Once you create the repository, GitHub will ask that you add files to the repository, commit the changes, and push to GitHub.

When you push .html files to GitHub in this special repository name, specifically with a index.html file, a webpage will be created. We can create the .html files by creating R Markdown files ending in .Rmd and knitting them to .html files. We can also create a special file called _site.yml. This tells GitHub Pages how to organize your .html files.

Finally, if we knit the files in our repository, we can get a preview of what the website will look like.

Once you are happy with the website, push the changes and you will see the course website!

1.4.3 Create a repository with course material

In this course, we created the JSM2018 GitHub repository to organize and store the course material.

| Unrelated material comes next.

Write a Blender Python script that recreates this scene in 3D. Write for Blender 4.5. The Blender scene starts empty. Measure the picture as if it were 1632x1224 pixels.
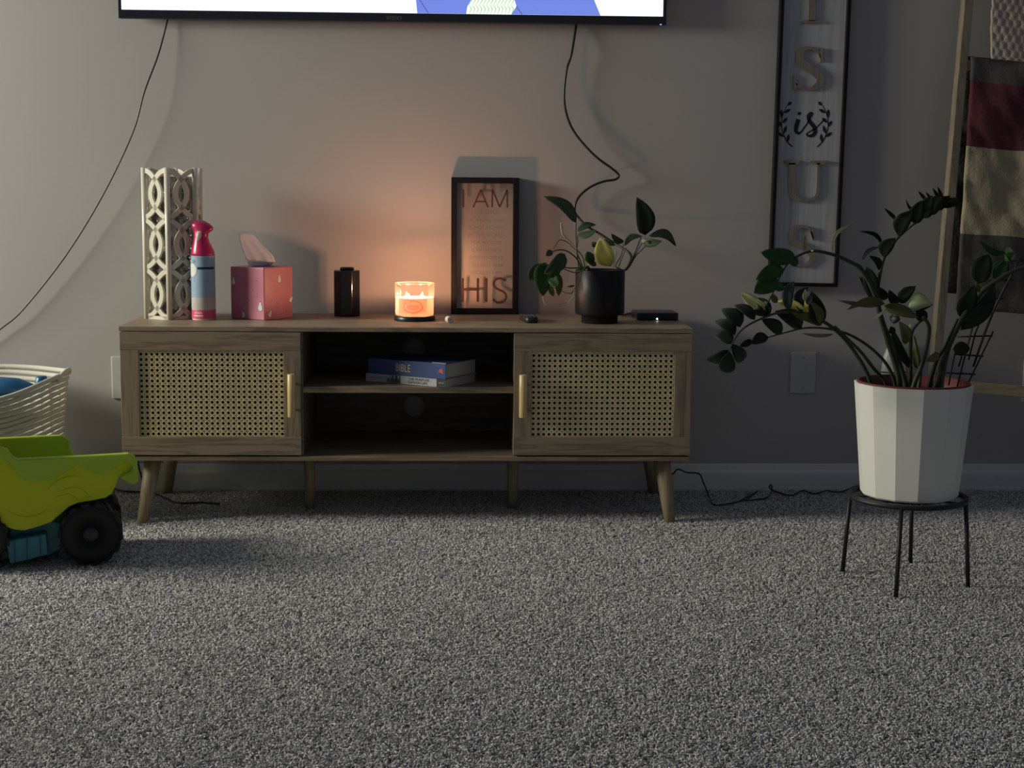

2.1.1 Using active learning techniques to teach data science

We divided lectures into 10 to 30 minute modules and included 3-5 assessment problems in between. These questions consisted of multiple-choice or open-ended questions with most requiring a short data analysis. The solutions, in the form of code required to solve these assessments, were presented and discussed in class and added to the lectures only after the lecture was complete. We asked students to enter their answers in Google Forms that we created before lecture. Seeing these responses permitted us to adapt the pace of the lectures.

Using Google Forms as an active learning tool. (A) Three to five assessments were included in the R Markdown for each lecture, which consisted of either multiple?choice or open-ended questions. (B) Students were given a few minutes during the lecture to answer the questions. (C) Student responses were recorded and instructors could see the responses instantly. The live responses helped adapt the pace of the lectures.